It’s everywhere. I can’t pick up a newspaper or turn on the television news without hearing about Childhood Obesity. Every article has tips for parents on how to deal with obese children. What they need to do and what they need to feed their kids.
Let me tell you, as a former obese child, there is no way that your children don’t know that they are fat. They get it every day at school. They hear the rhymes: “Fattie, fattie, two by four. Can’t fit through the bathroom door.” There is no escape from the hell that they experience at school. If you start treating them like they are fat, then there is no escape, period. If they get the torment at school and then get it at home, they might as well…
I’m speaking from experience and here is what I might as well did: vomiting after each meal, starving myself, overeating in frustration, living in depression, and contemplating ending it all. And I was lucky. I only dealt with a home situation that called me fat during the summers when I lived with my grandmother. Three quarters of the year, I lived in a loving and nurturing environment.
So, what do I recommend parents do?
“If you want to make the world a better place, take a look at yourself and make a change.”
– Michael Jackson, The Man in the Mirror, 1987
Your children learned their habits from somewhere. If you want your child to eat healthier food, don’t say a word to them. You need to eat healthy food as an example. That means if you’re making a healthy dinner, they eat it too. If you want a snack, make sure you’re snacking on fruits and vegetables.
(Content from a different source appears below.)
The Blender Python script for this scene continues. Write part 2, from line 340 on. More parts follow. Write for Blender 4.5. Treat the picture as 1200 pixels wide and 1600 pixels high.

If you want your child to stop watching television and playing video games, don’t say a word to them. Get your own butt off the couch. “Hey, I’m going on a bike ride. Do you want to come with me? No? Ok, have fun.” Several weeks of them missing a nightly bike ride, they will join in. It works with anything, “I’m going to go shoot some hoops, wanna come?” “I’m going to take a walk over to the park, wanna come with me?” Don’t force them to come. Don’t reprimand them for not coming. Just give them a good example.
No amount of nagging will make them eat healthier or exercise more. Enrolling them in classes and watching television the whole time they’re gone, just makes them resent you. Forcing them to eat food that is healthy and sneaking off to stuff Hostess Cupcakes in your face just proves to them that “our family is just fat.” Don’t make their homelife the living hell that school is. Provide them with a good example and let them make their own choices.